No. Developers in particular vary a great deal in respect to the amount of stock solution needed per film. The developer manufacturer's data sheets will show the minimum amount recommended per roll.

Cheers, Bob.
 
Ultimately, Bob is right; you need to research each product individually. That said, most developers are used "one-shot," meaning that you use it and then immediately discard what you've used. The trick is that you can use most developers at multiple dilutions, and acceptable dilutions vary greatly from one product to another. For instance, D-76 is generally used at somewhere between stock strength (1 part developer plus 0 parts water, or 1+0 or 1:0 for short) and 1+3, whereas Rodinal is typically used at between 1+25 and 1+200 dilutions.
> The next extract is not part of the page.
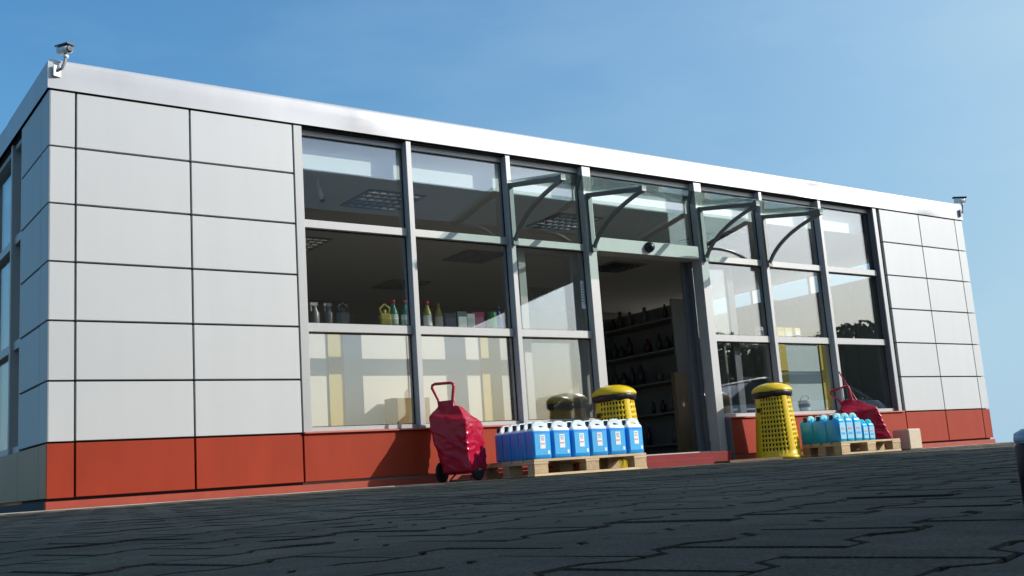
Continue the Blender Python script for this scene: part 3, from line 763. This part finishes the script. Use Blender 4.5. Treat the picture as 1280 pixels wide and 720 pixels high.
# ------------------------------------------------------------------ shopping trolleys
def make_trolley(seed):
    """local frame: X along the axle, -Y the front of the bag, handle and wheels at +Y, Z up"""
    t = empty('shopping_trolley')
    # soft bag: upright box, wider at the top, pinched into a folded ridge, creased all over
    W0, D0, HB_ = .31, .27, .60
    keys = [(0, .78, .84, .046), (.03, .88, .96, .044), (.12, .92, 1.0, .038), (.40, 1.03, 1.05, .014), (.70, 1.17, 1.0, -.012), (.80, 1.24, .92, -.022), (.84, 1.22, .84, -.026), (.90, 1.0, .52, -.046), (.96, .80, .26, -.066), (1.0, .66, .16, -.076)]
    def ev(t, j):
        for p, q in zip(keys[:-1], keys[1:]):
            if p[0] <= t <= q[0]: return p[j] + (q[j] - p[j]) * (t - p[0]) / (q[0] - p[0])
        return keys[-1][j]
    mb = MB(); rs = []; NZ = 46
    for k in range(NZ + 1):
        t_ = k / NZ; kw, kd, ox = ev(t_, 1), ev(t_, 2), ev(t_, 3); z = .062 + t_ * (HB_ - .04)
        base = []
        pts = rrect(W0 * kw, D0 * kd, .022 * min(kw, kd), 3); n_ = len(pts)
        for i in range(n_):
            x0_, y0_ = pts[i]; x1_, y1_ = pts[(i + 1) % n_]; m_ = max(1, int(math.hypot(x1_ - x0_, y1_ - y0_) / .018)) if i % 4 == 3 else 1
            m_ = 12 if i % 4 == 3 else 1
            for q in range(m_): base.append((x0_ + (x1_ - x0_) * q / m_, y0_ + (y1_ - y0_) * q / m_))
        ring = []
        for x, y in base:
            P = Vector((x, y, z)); d = Vector((x / W0, y / D0, 0)).normalized()
            big = noise.noise(Vector((x * 5, y * 5, z * 4 + seed)))
            r1 = 1 - abs(noise.noise(Vector((x * 7 + z * 9, y * 7 - z * 6, z * 7 + 3 * seed)))) * 2
            r2 = 1 - abs(noise.noise(Vector((x * 16 - z * 14, y * 16 + z * 11, z * 12 + 7 * seed)))) * 2
            env = min(1, t_ * 8) * (1 if t_ < .9 else .4)
            w = (.012 * big + .010 * max(0, r1) ** 3 + .005 * max(0, r2) ** 3 - .006) * env
            dz = -.055 * (x / W0 + .25) * (max(0, min(1, (t_ - .72) / .1))) * (1 - max(0, (t_ - .9) / .1))
            ring.append((x + ox + d.x * w, y - .01 + d.y * w, z + dz))
        rs.append(ring)
    mb.rings(rs); bag = mb.build('bag', 'vinyl', t)
    sb = bag.modifiers.new('smooth', 'SUBSURF'); sb.levels = 1; sb.render_levels = 1
    # neck flap wrapped round the handle bars
    fl = MB(); rr = []
    for z, x0, x1, y0, y1 in ((.565, -.185, .010, -.060, .035), (.605, -.180, -.004, -.040, .010), (.640, -.165, -.018, -.034, -.002), (.668, -.168, -.015, -.030, -.008)):
        rr.append([(x0, y0, z), (x1, y0, z), (x1, y1, z), (x0, y1, z)])
    fl.rings(rr, smooth=True); fo = fl.build('flap', 'vinyl', t); fb_ = fo.modifiers.new('round', 'BEVEL'); fb_.width = .008; fb_.segments = 3
    hp = [(-.060, -.02, .60), (-.070, -.02, .68), (-.118, -.02, .785), (-.114, -.02, .806), (-.093, -.02, .816), (.040, -.02, .810), (.060, -.02, .798), (.063, -.02, .775), (.048, -.02, .68), (.040, -.02, .60)]
    MB().tube([(x * 1.2 - .085, y, z) for x, y, z in hp], .0125, 10).build('handle', 'handle', t)
    fm = MB(); fm.tube([(-.19, 0, .085), (.20, 0, .085)], .008, 8)
    for x in (-.05, .13): fm.tube([(x, -.10, .012), (x, .02, .075)], .007, 8)
    fm.tube([(-.05, -.10, .012), (.13, -.10, .012)], .008, 8)
    fr = fm.build('frame', 'bracket', t)
    for x in (-.185, .165):
        w = MB().lathe([(.040, -.016), (.072, -.016), (.084, -.010), (.086, 0), (.084, .010), (.072, .016), (.040, .016)], 28, (x, 0, .086), (1, 0, 0)).build('wheel', 'rubber', t)
        MB().lathe([(.001, -.018), (.012, -.020), (.014, -.012), (.058, -.010), (.060, -.0165), (.060, .0165), (.058, .010), (.014, .012), (.012, .020), (.001, .018)], 20, (x, 0, .086), (1, 0, 0)).build('hub', 'hub', w)
    return t
tr1 = make_trolley(1); tr1.location = (3.105, -.305, G(-.3)); tr1.rotation_euler = (0, 0, -math.radians(66))
tag(tr1, 'crimson vinyl shopping trolley standing left of the blue canisters', 'trolley', 'red shopping trolleys')
tr2 = copy_tree(tr1); tr2.location = (8.78, -.19, G(-.2)); tr2.rotation_euler = (0, math.radians(-17), -math.radians(40))
tag(tr2, 'crimson shopping trolley leaning over behind the turquoise canisters', 'trolley', 'red shopping trolleys')
# thin rod leaning beside the second trolley
rd = MB().tube([(9.02, -.16, G(-.2)), (8.47, -.03, .86)], .007, 8).build('metal_rod', 'handle'); tag(rd, 'thin rod leaning on the window above the right shopping trolley', 'rod')

# ------------------------------------------------------------------ small things on the ground
bl = MB().box(-.15, .15, -.10, .10, 0, .235, c=.012).build('stone_block', 'stone', None, (9.25, -.27, G(-.3))); bl.rotation_euler = (0, 0, math.radians(8))
tag(bl, 'beige block standing on the paving right of the turquoise canister pallet', 'block')
gr = empty('floor_grate', (5.93, -.62, G(-.5))); tag(gr, 'rusty brown metal foot grate on the paving in front of the doorway', 'grate')
for k in range(30): B('bar', 'grate', gr, k * .0245, k * .0245 + .010, .012, .388, .003, .022)
B('frame', 'grate', gr, -.012, .735, 0, .011, .001, .024); B('frame', 'grate', gr, -.012, .735, .389, .40, .001, .024)
# low round post at the right edge of the picture, close to the camera
M['post_dark'] = mat('dark_post', (.012, .010, .014), rough=.5, spec=.2, var=.2)
M['post_top'] = mat('pale_cap', (.34, .42, .48), rough=.4)
pt = empty('low_post', (-.331, -7.028, G(-7.02))); tag(pt, 'low dark round post with pale cap cut off by right edge', 'post')
MB().lathe([(.046, -.01), (.046, .080), (.044, .084)], 36).build('body', 'post_dark', pt)
MB().lathe([(.045, .0845), (.0465, .088), (.045, .096), (.036, .101), (.001, .103)], 36).build('cap', 'post_top', pt)

# ------------------------------------------------------------------ forecourt canopy over the camera: it shades the paving and shows in the panes
fc = empty('forecourt_canopy', (0, -6.5, 0)); tag(fc, 'wide flat forecourt roof on columns shading the paving', 'canopy')
M['soffit'] = mat('pale_soffit', (.55, .54, .52), rough=.7, var=.1)
fc.location = (0, -6.6, 0)
MB().prism([(-16, -.02), (-16, -11.5), (15.2, -11.5), (12.7, -.02)], 4.22, 4.75).build('roof_slab', 'soffit', fc); B('fascia', 'soffit', fc, -16.05, 12.75, -.018, .02, 4.19, 4.79)
for x, y in ((-12, -3.2), (-5, -3.2), (1.5, -3.2), (13.15, -3.2), (-12, -9), (-5, -9), (1.5, -9)): B('column', 'bracket', fc, x - .15, x + .15, y - .15, y + .15, -.2, 4.218)

# ------------------------------------------------------------------ what the panes mirror: a parked silver car and a far hedge
def car(loc, rz):
    t = empty('parked_car', loc, rz); tag(t, 'silver parked car mirrored in the lower right panes', 'car')
    M['car'] = mat('silver_car_paint', (.72, .74, .76), rough=.3, metal=.2, coat=.6); M['car_glass'] = mat('car_glass', (.02, .025, .03), rough=.05)
    low = [(-2.1, .35), (-2.15, .6), (-2.05, .85), (-1.2, .95), (.9, .97), (1.9, .92), (2.1, .7), (2.1, .35)]
    def skin(prof, wf, name, m_):
        rs = []
        for y, k in ((-1, .94), (-.96, 1), (0, 1.0), (.96, 1), (1, .94)):
            rs.append([(x * (k if abs(y) == 1 else 1), y * wf(z), z) for x, z in prof])
        return MB().rings(rs, True, True, False).build(name, m_, t)
    skin(low, lambda z: .86 if z < .9 else .82, 'body', 'car')
    skin([(-1.35, .951), (-.65, 1.36), (.1, 1.45), (1.0, 1.40), (1.75, .971), (1.0, .96)], lambda z: .80 - .22 * max(0, (z - .95)) , 'cabin', 'car_glass')
    skin([(-.70, 1.345), (.1, 1.47), (1.05, 1.41), (.1, 1.43)], lambda z: .70, 'roof', 'car')
    for x in (-1.3, 1.25):
        for y in (-.80, .80):
            w = MB().lathe([(.2, -.1), (.3, -.1), (.32, -.07), (.32, .07), (.3, .1), (.2, .1)], 28, (x, y, .32), (0, 1, 0)).build('wheel', 'rubber', t)
            MB().lathe([(.001, -.085), (.2, -.09), (.2, .09), (.001, .085)], 20, (x, y, .32), (0, 1, 0)).build('rim', 'hub', w)
car((12.6, -4.6, G(-4.6)), math.radians(12))
M['leaf'] = mat('hedge_leaf', (.05, .075, .03), rough=.7, var=.4, vscale=1)
hm = MB(); hr = random.Random(9)
for k in range(30000):
    x = hr.uniform(34, 84); y = -34 - (x - 34) * .05 + hr.gauss(0, .9); hgt = min(6.8, 3.0 + (x - 34) * .45) + max(0, x - 42) * .08 + .35 * math.sin(x * .35) + .25 * math.sin(x * .9 + 1)
    z = hr.uniform(0, 1) ** .7 * hgt; s_ = hr.uniform(.10, .26)
    a = Vector((hr.gauss(0, 1), hr.gauss(0, 1), hr.gauss(0, 1))).normalized(); b = a.orthogonal().normalized()
    c_ = Vector((x, y, z + G(-9))); hm.add([c_ + a * s_, c_ + b * s_ * .6, c_ - a * s_, c_ - b * s_ * .6], [(0, 1, 2, 3)])
for q in range(25):      # dense inner growth
    x = 35 + q * 2; y = -35 - q * .1; z1 = (min(6.8, 3.0 + (x - 34) * .45) + max(0, x - 42) * .08) * .86
    hm.add([(x, y, -.3), (x + 2, y - .1, -.3), (x + 2, y - .1, z1), (x, y, z1), (x, y - .8, -.3), (x + 2, y - .9, -.3), (x + 2, y - .9, z1), (x, y - .8, z1)], [(0, 1, 2, 3), (4, 7, 6, 5), (3, 2, 6, 7), (0, 3, 7, 4), (1, 5, 6, 2)])
hd = hm.build('far_hedge', 'leaf'); hd['kind'] = 'stuff'; hd['label'] = 'dark hedge far across the yard'; hd['category'] = 'hedge'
Changing the dilution changes developing times and various characteristics of the finished negatives. Many developers can be re-used, but this is typically recommended only for stock strength (at least for developers like D-76 that are used at low dilutions) and it's usually done by large photofinishers; hobbyists typically dilute the developer and use it one-shot.

Some other types of chemistry are typically re-used. Stop bath can usually be re-used, and some varieties include an indicator dye that changes color from yellow to blue when the stop bath is exhausted. Fixer is almost always re-used a number of times, although some people prefer to dilute it down for one-shot use. Capacity is usually similar from one fixer to another, but it's not always identical. Hypo clear and wetting agents are generally used one-shot, and they're cheap enough that there's little reason to even consider re-using them.
 
Thanks for your answers. I was able to find the information I needed on Kodak's website (per Bob's suggestion to find the manufacturers publications).